Bakan Yıldız, Rixos Otelinde yapılan Akbank ile Türkerler Holding arasında Yenilenebilir Enerji Proje Finansmanı Kredisi İmza töreninin ardından gazetecilerin sorularını yanıtladı.
Bir gazetecinin Kerkük-Yumurtalık boru hattındaki patlamayı hatırlatarak sevkiyatın ne zaman normale döneceğini sorması üzerine Bakan Yıldız, Midyat İdil civarında Kerkük-Yumurtalık Ham Petrol Boru hattında bir patlama olduğunu, bu patlamayla yaklaşık 5-6 bin varil civarında bir petrol sevkiyatının yapılamadığını söyledi.

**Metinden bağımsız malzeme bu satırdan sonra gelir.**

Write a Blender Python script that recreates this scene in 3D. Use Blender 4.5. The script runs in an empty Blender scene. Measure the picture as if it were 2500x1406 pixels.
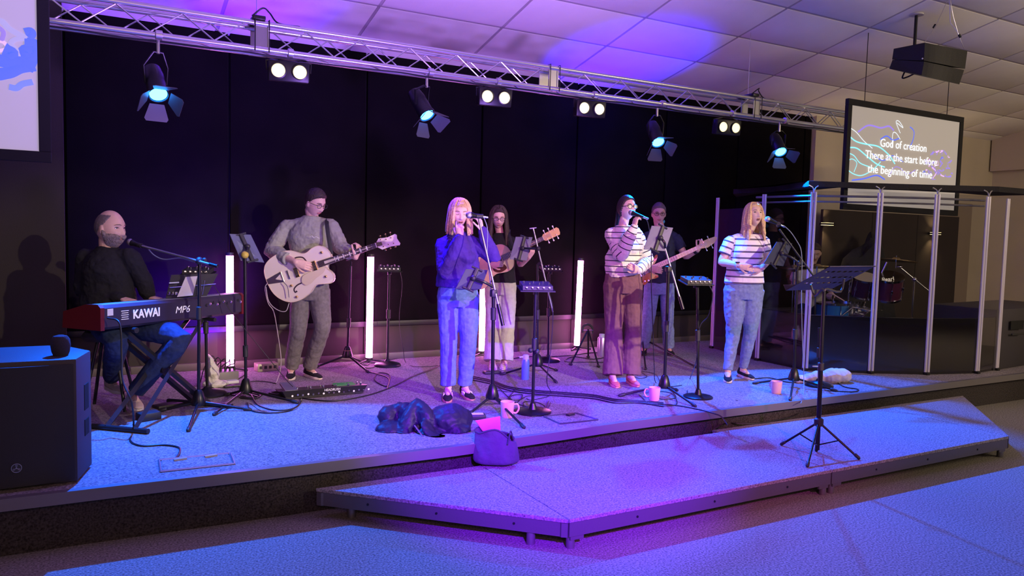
import bpy, bmesh, math, random
import numpy as np
from math import sin, cos, pi, radians, sqrt
from mathutils import Vector as V, Matrix, Euler, noise
random.seed(3)
SC = bpy.context.scene
COL = SC.collection
# ------------------------------------------------------------ camera
FPX, CX, CY, CAMZ, S = 1850.0, 1250.0, 703.0, 1.65, 0.31
_a, _p, _r = radians(61.0), radians(3.9), radians(1.43)
_fh, _rt, _up = V((cos(_a), sin(_a), 0)), V((sin(_a), -cos(_a), 0)), V((0, 0, 1))
CF = _fh*cos(_p) - _up*sin(_p); _u = _up*cos(_p) + _fh*sin(_p)
CR = _rt*cos(_r) + _u*sin(_r); CU = _u*cos(_r) - _rt*sin(_r)
CP = V((0, 0, CAMZ))
cam = bpy.data.cameras.new('camera'); camo = bpy.data.objects.new('camera', cam); COL.objects.link(camo)
m3 = Matrix((CR, CU, -CF)).transposed(); camo.matrix_world = Matrix.Translation(CP) @ m3.to_4x4()
cam.sensor_width = 36; cam.lens = 36*FPX/2500; cam.clip_start = .05; cam.clip_end = 100
SC.camera = camo
def ray(px, py): return CF + CR*((px-CX)/FPX) + CU*((CY-py)/FPX)
def G(px, py, z=S):
    d = ray(px, py); return CP + d*((z-CAMZ)/d.z)
def dep(P): return (P-CP).dot(_fh)
def at(px, py, P, dd=0.0):
    d = ray(px, py); return CP + d*((dep(P)+dd)/d.dot(_fh))
def atD(px, py, D):
    d = ray(px, py); return CP + d*(D/d.dot(_fh))
def onY(px, py, Y):
    d = ray(px, py); return CP + d*(Y/d.y)
# ------------------------------------------------------------ colour management, world
SC.view_settings.view_transform = 'Standard'; SC.view_settings.look = 'None'
SC.view_settings.exposure = 0.18; SC.view_settings.gamma = 1.0
try: SC.view_settings.use_curve_mapping = False
except Exception: pass
W = bpy.data.worlds.new('world'); SC.world = W; W.use_nodes = True
W.node_tree.nodes['Background'].inputs[0].default_value = (.32, .25, .27, 1)
W.node_tree.nodes['Background'].inputs[1].default_value = .05
# ------------------------------------------------------------ stage lights
def aim(o, P, T):
    o.location = P; o.rotation_euler = (V(T)-V(P)).to_track_quat('-Z', 'Y').to_euler()
def spot(name, P, T, col, W_, ang, blend=.3, size=.05):
    l = bpy.data.lights.new(name, 'SPOT'); l.color = col; l.energy = W_; l.spot_size = radians(ang); l.spot_blend = blend; l.shadow_soft_size = size
    o = bpy.data.objects.new(name, l); COL.objects.link(o); aim(o, P, T); return o
def area(name, P, T, col, W_, sx, sy, spread=180):
    l = bpy.data.lights.new(name, 'AREA'); l.color = col; l.energy = W_; l.shape = 'RECTANGLE'; l.size = sx; l.size_y = sy; l.spread = radians(spread)
    o = bpy.data.objects.new(name, l); COL.objects.link(o); aim(o, P, T); return o
PARS = [onY(388, 235, 5.9), onY(1045, 285, 5.9), onY(1608, 350, 5.9), onY(1907, 373, 5.9)]
PAIM = [V((.75, 4.1, 0.3)), V((3.3, 4.5, 0.3)), V((4.4, 4.0, .3)), V((5.7, 3.7, 0.1))]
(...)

Önceki gece saat 20.15 civarında olan bu patlamadan sonra çıkan yangının dün sabaha karşı söndürüldüğünü belirten Yıldız, güvenlik güçlerinin de yardımıyla bölgede soğutma çalışmalarının yapıldığını ifade etti.
Yıldız, ''Ekipler orada çalışıp bunun tamir edilmesi için çalışıyorlar. Zannediyorum 1-2 gün içerisinde onu toparlamış olacağız. Ondan sonra da sevkıyat devam etmiş olacak'' dedi.

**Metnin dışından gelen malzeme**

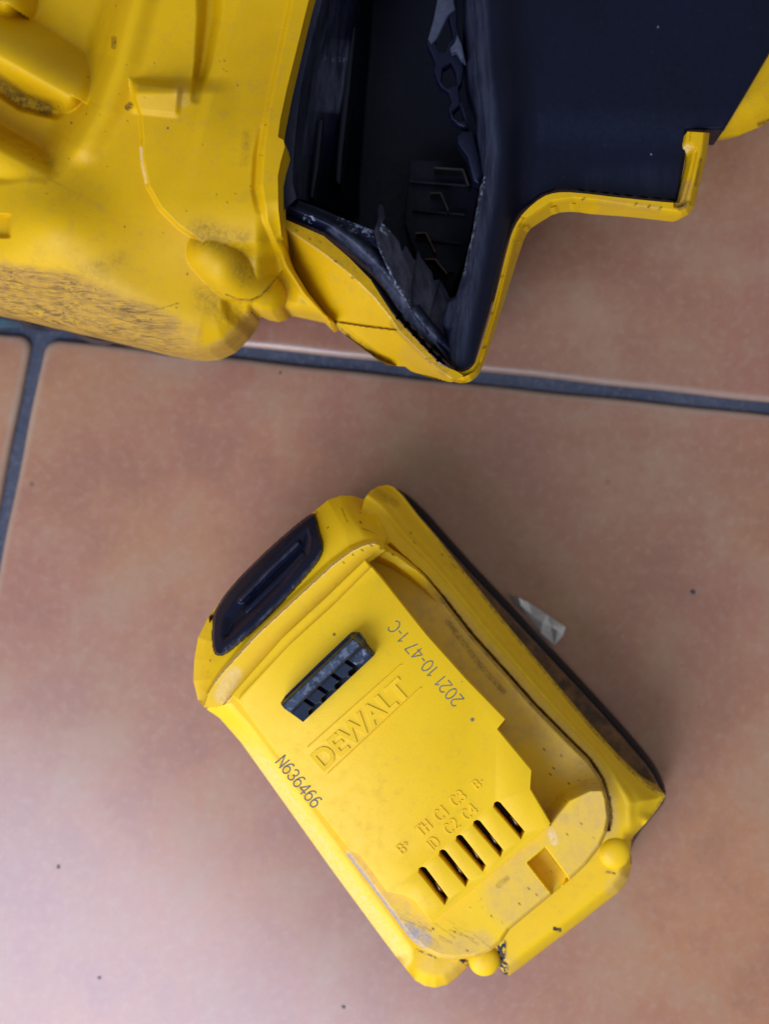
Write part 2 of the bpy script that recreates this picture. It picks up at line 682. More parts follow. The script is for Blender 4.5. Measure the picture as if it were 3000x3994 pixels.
def tile_material():
    m, nt, bs = nodes("terracotta_tile")
    b = NB(nt)
    co = b.n('ShaderNodeNewGeometry').outputs['Position']
    a = b.noise(co, 9, 5, .6)
    p = b.noise(co, 16, 4, .55, w=4)
    c = b.noise(co, 42, 5, .62, w=8)
    col = b.mix(b.rng(a, .32, .68), (0.372, 0.166, 0.072), (0.292, 0.136, 0.076))
    col = b.mix(b.math('MULTIPLY', b.rng(p, .44, .64), .65), col, (0.305, 0.122, 0.084))
    col = b.mix(b.math('MULTIPLY', b.rng(c, .47, .66), .6), col, (0.335, 0.205, 0.120))
    col = b.mix(b.math('MULTIPLY', b.rng(c, .52, .34), .5), col, (0.245, 0.105, 0.066))
    f = b.noise(co, 420, 4, .7, w=1)
    col = b.mix(b.math('MULTIPLY', b.rng(f, .45, .72), .30), col, (0.40, 0.27, 0.19))
    pit = b.noise(co, 700, 3, .7, w=44)
    col = b.mix(b.math('MULTIPLY', b.rng(pit, .60, .72), .45), col, (0.16, 0.075, 0.045))
    dust = b.noise(co, 1500, 2, .6, w=31)
    col = b.mix(b.math('MULTIPLY', b.rng(dust, .66, .74), .30), col, (0.55, 0.50, 0.46))
    # worn, dusty arrises along the joints
    ed = b.attr("mask")[0]
    w = b.math('MULTIPLY', b.rng(b.math('ADD', ed, b.math('MULTIPLY', c, .5)), .75, 1.25), .38)
    col = b.mix(w, col, (0.36, 0.31, 0.24))
    # specks
    v = b.n('ShaderNodeTexVoronoi')
    v.inputs['Scale'].default_value = 75
    b.lk(co, v.inputs['Vector'])
    pk = b.rng(b.noise(co, 33, 2, .5, w=20), .57, .62)
    sp = b.math('MULTIPLY', b.rng(v.outputs['Distance'], .035, .075, 1, 0), pk)
    col = b.mix(b.math('MULTIPLY', sp, .6), col, (0.06, 0.035, 0.03))
    b.lk(col, bs.inputs['Base Color'])
    b.lk(b.rng(c, .2, .8, .42, .56), bs.inputs['Roughness'])
    bs.inputs['Specular IOR Level'].default_value = .3
    bs.inputs['Coat Weight'].default_value = 1.0
    bs.inputs['Coat Roughness'].default_value = .22
    nb = b.bump(f, .16, .0004)
    nb = b.bump(c, .18, .0008, nb)
    b.lk(nb, bs.inputs['Normal'])
    return m


def grout_material():
    m, nt, bs = nodes("slate_grout")
    b = NB(nt)
    co = b.n('ShaderNodeNewGeometry').outputs['Position']
    a = b.noise(co, 60, 5, .6)
    f = b.noise(co, 900, 4, .7, w=3)
    col = b.mix(b.rng(a, .3, .7), (0.036, 0.044, 0.072), (0.058, 0.066, 0.095))
    col = b.mix(b.math('MULTIPLY', b.rng(f, .46, .70), .45), col, (0.15, 0.16, 0.18))
    col = b.mix(b.math('MULTIPLY', b.rng(b.noise(co, 180, 4, .7, w=12), .55, .72), .4), col, (0.022, 0.026, 0.040))
    b.lk(col, bs.inputs['Base Color'])
    bs.inputs['Roughness'].default_value = .85
    b.lk(b.bump(f, .5, .0006), bs.inputs['Normal'])
    return m


TILE = tile_material()
GROUT = grout_material()

# ------------------------------------------------------------------ floor
fl = put("floor", [(-700, -700, -1.6), (700, -700, -1.6), (700, 700, -1.6), (-700, 700, -1.6)],
         [(0, 1, 2, 3)], GROUT, None, 0)
fl["kind"] = "structure"


def inset_quad(c4, d):
    o = []
    for i in range(4):
        p, a, b_ = Vector(c4[i]), Vector(c4[i - 1]), Vector(c4[(i + 1) % 4])
        e1, e2 = (p - a).normalized(), (b_ - p).normalized()
        n1, n2 = Vector((-e1.y, e1.x)), Vector((-e2.y, e2.x))
        o.append(p + (n1 + n2) * (d / (1 + n1.dot(n2))))
    return [(p.x, p.y) for p in o]


def tile(c4):
    """one tile from its four corners (mm, counter-clockwise): soft arris, worn rim"""
    prof = [(-0.0, -3.0, 1.0), (-0.0, -1.0, 1.0), (0.35, -0.35, 1.0), (1.0, -0.04, .95), (1.8, 0.0, .62), (3.6, 0.0, .22), (7.0, 0.0, 0.0)]
    V, M, fs = [], [], []
    wob = [.25 * math.sin(i * .37) + .2 * math.sin(i * .093 + 2) for i in range(4 * 160)]
    for k, (d, z, e) in enumerate(prof):
        q = chaikin(subdivide(inset_quad(c4, d), 40), 2)
        n = len(q)
        V += [(x + wob[i] * .4, y + wob[(i + 77) % n] * .4, z) for i, (x, y) in enumerate(q)]
        M += [e] * n
        if k:
            for i in range(n):
                j = (i + 1) % n
                fs.append([(k - 1) * n + i, (k - 1) * n + j, k * n + j, k * n + i])
    fs.append([(len(prof) - 1) * n + i for i in range(n)])
    arr = np.zeros((len(V), 4), np.float32)
    arr[:, 0] = M
    return put("tile", V, fs, TILE, fl, 60, {"mask": arr})


def subdivide(c4, n):
    o = []
    for i in range(4):
        a, b_ = c4[i], c4[(i + 1) % 4]
        for k in range(n):
            t = k / n
            o.append((a[0] * (1 - t) + b_[0] * t, a[1] * (1 - t) + b_[1] * t))
    return o


jc = at((87, 715), 0)                          # crossing of the joints
hx = (at((1661, 881), 0) - at((520, 760), 0)).normalized()     # along the cross joint
vy = (at((25, 1092), 0) - at((98, 730), 0)).normalized()       # along the upright joint (towards viewer)
g = 1.6                                       # half joint
T = 300.0
for sx in (-1, 1):
    for sy in (-1, 1):
        o = jc + hx * (g * sx) + vy * (g * sy)
        a_, b_ = o, o + hx * (T * sx)
        c_, d_ = o + hx * (T * sx) + vy * (T * sy), o + vy * (T * sy)
        q = [a_, b_, c_, d_]
        if sx * sy > 0:
            q = q[::-1]
        tile([(p.x, p.y) for p in q])

# ------------------------------------------------------------------ battery pack
bc = at(A(830, 880), 0)
bat = thing("battery_pack", "yellow slide-in battery pack with black release button lying on the tiled floor", "battery", (bc.x, bc.y, 0))

# outlines, traced in the view, each at its own height
SEAM = [A(*p) for p in [(560, 150), (605, 165), (640, 215), (680, 270), (740, 325), (790, 368), (850, 438), (950, 565), (1050, 675), (1150, 788), (1250, 890), (1330, 968), (1370, 1030), (1390, 1090), (1397, 1150), (1390, 1190)]]
RIM = [A(*p) for p in [(600, 120), (618, 96), (645, 80), (672, 76), (692, 82), (718, 106), (772, 176), (843, 258), (903, 333), (973, 417), (1043, 507), (1143, 627), (1243, 747), (1343, 867), (1443, 977), (1515, 1045), (1550, 1068), (1572, 1076)]]
FRONT = [A(*p) for p in [(1573, 1084), (1566, 1098), (1535, 1142), (1500, 1182), (1470, 1214), (1462, 1260), (1466, 1300), (1455, 1350), (1425, 1392), (1300, 1490), (1200, 1565), (1100, 1642), (1070, 1663), (1052, 1660), (1035, 1640), (1005, 1600), (960, 1610), (935, 1635), (905, 1665), (870, 1692), (830, 1703), (795, 1697), (765, 1680)]]
LEFT = [A(*p) for p in [(700, 1600), (640, 1520), (500, 1330), (400, 1190), (300, 1050), (200, 910), (130, 830), (88, 802)]]
LOWP = RIM + FRONT + LEFT + [A(*p) for p in [(140, 760), (300, 600), (450, 420), (560, 260)]]
LIP = [A(*p) for p in [(78, 795), (92, 750), (112, 718), (140, 682), (250, 562), (380, 442), (500, 332), (560, 288), (600, 270), (632, 264)]]
UPR = [A(*p) for p in [(660, 272), (700, 297), (740, 328), (790, 372), (850, 442), (950, 570), (1050, 680), (1150, 792), (1250, 893), (1330, 972), (1368, 1030), (1388, 1090), (1395, 1150), (1385, 1200), (1365, 1245), (1320, 1303), (1270, 1350)]]
UPF = [A(*p) for p in [(1160, 1440), (1070, 1515), (1045, 1553), (1010, 1583), (960, 1604), (890, 1613), (840, 1606), (785, 1578), (742, 1540), (700, 1482), (640, 1402), (560, 1297), (540, 1270)]]
UPL = [A(*p) for p in [(430, 1125), (300, 940), (200, 815), (170, 780), (120, 796), (80, 796)]]
BULGE = [A(*p) for p in [(60, 772), (45, 710), (48, 640), (60, 570), (90, 510), (160, 415), (250, 320), (350, 230), (440, 158), (480, 125), (520, 111), (560, 111), (600, 124), (640, 180), (672, 240)]]

RIM_L = RIM[3:] + FRONT[:3]
NV = (0.758, -0.652)          # view direction across the pack, towards its right flank


def acr(X, Y):
    return X * NV[0] + Y * NV[1]


def low_z(X, Y):
    ds, s = dist(X, Y, SEAM + [A(1320, 1303), A(1160, 1440), A(960, 1604), A(785, 1578), A(640, 1402), A(430, 1125), A(200, 815)])
    out = LOWP
    dr, _ = dist(X, Y, RIM_L)
    df, _ = dist(X, Y, FRONT[3:])
    dl, _ = dist(X, Y, LEFT)
    t = ds / (ds + dr + 1e-6)
    zr = 40 - 1.5 * S(0, .45, t) - 2.5 * S(.40, .62, t) - 6 * S(.55, 1.0, t) + .5 * np.exp(-((t - .46) / .08) ** 2)
    zf = 36.5 - 6 * (1 - np.clip(df / 26, 0, 1)) ** 2
    zl = 40 - 5.0 * (1 - np.clip(dl / 40, 0, 1)) ** 1.5
    e = 34.0
    wr, wf, wl = np.exp(-dr / e), np.exp(-df / e), np.exp(-dl / e)
    z = (zr * wr + zf * wf + zl * wl) / (wr + wf + wl + 1e-9)
    # the seam groove itself
    z = z - 1.6 * line(X, Y, SEAM[3:], 1.5, 3)
    return z


def low_m(X, Y):
    ds, _ = dist(X, Y, SEAM[3:])
    dr, _ = dist(X, Y, RIM_L)
    R = .95 * (1 - S(3, 9, ds)) * S(A(0, 330)[1], A(0, 420)[1], Y)
    R = np.maximum(R, .75 * (1 - S(4, 7, dr)) * S(A(0, 200)[1], A(0, 330)[1], Y))  # shade and dirt along the rim edge, painted brown
    R = np.maximum(R, .45 * line(X, Y, [A(640, 100), A(675, 120), A(700, 135)], 4, 9))
    for p in [(748, 230), (760, 262), (710, 300), (850, 300), (905, 720), (1180, 930)]:
        R = np.maximum(R, line(X, Y, [A(*p), A(p[0] + 3, p[1] + 3)], 1.3, 1))
    R = np.maximum(R, .7 * line(X, Y, [A(880, 330), A(900, 348)], .5, 1.5))
    R = np.maximum(R, .5 * line(X, Y, [A(1180, 880), A(1230, 910)], .5, 1.5))
    G = .8 * (1 - S(4, 30, ds)) * S(A(0, 330)[1], A(0, 480)[1], Y)
    dl, _ = dist(X, Y, LEFT)
    B_ = .38 * (1 - S(18, 40, dl)) * S(A(0, 830)[1], A(0, 1000)[1], Y)  # window-lit left shoulder, painted as a paler strip
    G = np.maximum(G, .45 * line(X, Y, [A(800, 1620), A(900, 1650), A(1070, 1630)], 8, 25))
    G = np.maximum(G, .6 * line(X, Y, [A(1440, 1340), A(1400, 1380)], 6, 18))
    K_ = line(X, Y, [A(1045, 1560), A(1042, 1600), A(1050, 1630), A(1052, 1655)], 6, 7)
    K_ = np.maximum(K_, line(X, Y, [A(915, 1612), A(945, 1632)], 3, 5))
    K_ = np.maximum(K_, 1.3 * line(X, Y, [A(1215, 1512), A(1232, 1516)], 3.2, 1.5))
    K_ = np.maximum(K_, .9 * line(X, Y, [A(1385, 1330), A(1410, 1332)], 1.5, 2))
    K_ = np.maximum(K_, .7 * line(X, Y, [A(770, 1580), A(830, 1605)], .8, 2))
    K_ = np.maximum(K_, .9 * line(X, Y, [A(1468, 1225), A(1464, 1260), A(1466, 1300)], 1.5, 2))
    return {"mask": (R, G, B_), "ink": (0 * R, np.clip(K_ * 1.2, 0, 1), 0 * R)}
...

Kerkük-Yumurtalık boru hattının 70 milyon tonluk kapasitesi olduğunu hatırlatan Yıldız, bunun Türkiye'nin en önemli boru hatlarından biri olduğunu ifade etti.
Nükleer santral projesine ilişkin Mecliste takvimin nasıl olacağının sorulması üzerine de Bakan Yıldız, şunları kaydetti:
''Zannediyorum bu haftanın sonunda ya da önümüzdeki haftanın başında nükleer güç santrallerinin yapımıyla alakalı hükümetler arası anlaşma TBMM Genel Kuruluna da gelir. Orada da zannediyorum bütün partilerimizin desteğiyle bunu çıkarmış olacağız. Çünkü bu artık bir milli meseledir. Nükleer santrali mutlaka Türkiye'ye kazandırmamız lazım. Bu süreçler ileride tarihe önemli dipnotlarla birlikte geçecek konulardır. O açıdan ben hem sivil toplum örgütlerinin hem bütün partilerin destek vereceğine inanıyorum''
Hillary Clinton'un Azerbaycan temasları ve bölgedeki hareketliliği enerji boyutuyla değerlendirdiren Yıldız, enerjinin başlığının özellikle Kafkaslar bölgesinde diğer bütün siyasi olaylarını da olumlu etkileyebilecek bir unsur olduğunu söyledi.
Yıldız, Türkiye'nin Azerbaycanla yaptığı en son Şahdeniz-2 anlaşmasının da siyasi olumsuzlukları giderecek bir katalizör görevi gördüğünü savundu.